Using the Action List Visualiser you can follow along on the page, seeing which objects are selected.
If you do this you'll see that the "Select grayscale images" action does not select the image on the right. This is because it is a 1-bit image. However changing the select to include 1-bit images is not enough because the grey curve is not applied to 1-bit images.
Unfortunately I don't immediately see a way to convert the image to 8 bit, nor to get a curve to apply to the right image.
I did come up with a very dirty workaround: add a transparent object on top of the right image, then flatten transparency again. This will change the image bitness during flattening. If the object is fully transparent it will not change the colour. You can then convert it back to grey if necessary and apply the curve. Or you could make the transparent object white and only semi-transparent to get the result you want right away.
The left image is indexed and the right one is not.
A true 1 bit image is black or white. No shades of gray.
Indexed colorspaces are a very useful way of reducing the amount of memory and space needed when they only have a certain number of repeating colour values. You define a limited set number of colour values (usually 2,4, 16 or 256) and define a color value for each. The image is then defined in terms of which colour value is used, not the actual color. This is much more compact in memory usage. It is best explained by an example.
Let’s image you have a image in CMYK colour. That means you need 4 bytes to describe the colour of each pixel. If the image had 4,000 pixels, that would be 16,000 bytes.
Now, imagine that the image only used 255 different colors.

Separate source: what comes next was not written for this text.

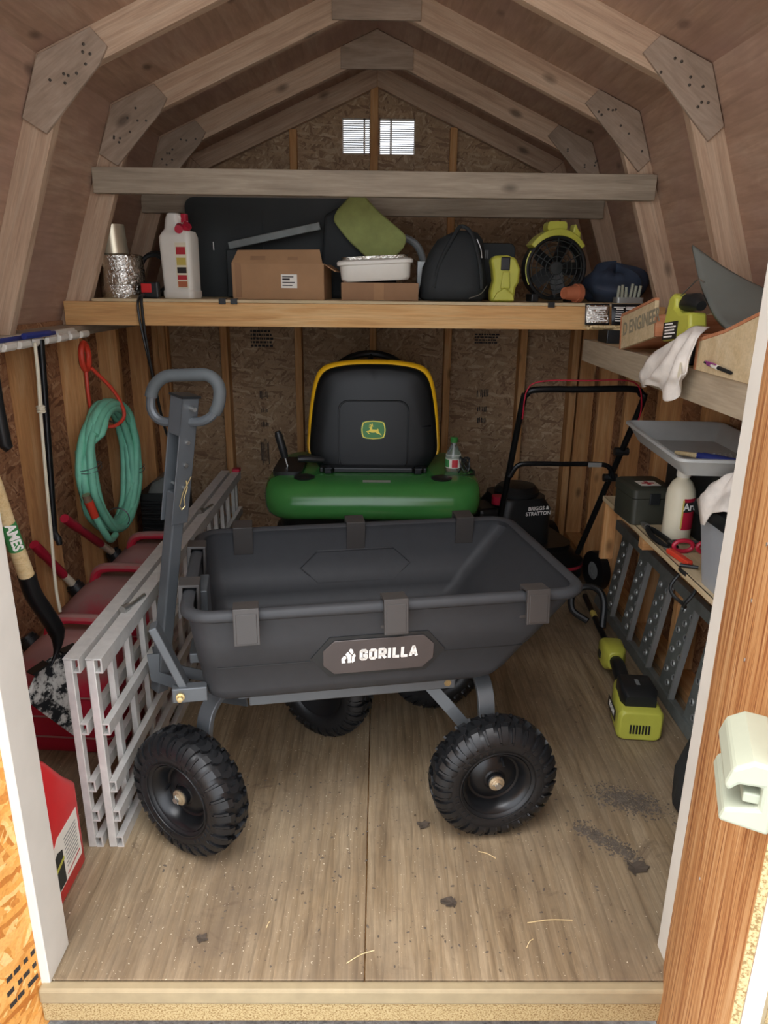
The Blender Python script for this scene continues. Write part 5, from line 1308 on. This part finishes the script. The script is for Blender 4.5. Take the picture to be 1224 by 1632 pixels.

Instead of storing each pixel value, we could have a table with 256 entries (that is 1,024 bytes storing the 4 bytes for each CMYK color used) and then just store 1 byte per pixel to say which entry in the table to use. That would be a total of 4,000 bytes (for the colours) and 1,024 bytes for the look-up table. That is 5,024 bytes (quite a reduction from the 16,000 bytes.
And if we do not need 256 colours, we could do even better by squashing the bits together. If we only had 2 colours, we would still need 8 bytes for the look-up table but only a bit (one eighth of a byte) for each pixel to say which colour to use – a total of 508 bytes for everything!
This is what an indexed colorspace does. It allows us to store a table of colours in a look-up table and store the index, not the color. This reduces substantially the size of data needed. It works best with fewer colours so images with a huge number of colours do not gain as well and could actually take up more memory. But for appropriate images, 16,000 bytes to 508 bytes is a substantial size reduction.
nice research, thanks.
I've also noticed that the image in question is a non-indexed grayscale image. I wonder if that's the reason why it can't be reduced in halftone?
I tried converting the image to an indexed grayscale image but was unsuccessful.
The action "Convert images to indexed color space" does not convert the image.
Is there perhaps another way to convert the image?
Another approach and one that works identically for both images is to change the alpha channel value.
Some attachment quota has been reached so I cannot add a screenshot here, but look at the Transparency - General tab in the Inspector, it is the slider at the top. I think it is self-explanatory.
The reason is simple: these images are not grayscale images. One of them is a bitmap image and the other one is an indexed color image. For this particular file, given that there are no other images, you can use:
Select images
Change transparency
If there are other images that should not be selected, you can be more specific:
Select 1-bit images
Select indexed images
OR
Change transparency
or you can base yourself on the fact that they are black images and use this Action List:
Select images
Select black and white objects
AND
Change transparency
Since the non-indexed grayscale images cannot be changed in halftone, I first convert them to CMYK black and then to the indexed color space, after which I convert them back to grayscale.
Now as an indexed grayscale image the tone value can be reduced.
Since the conversion runs via the default color management, I temporarily switch it off for the action.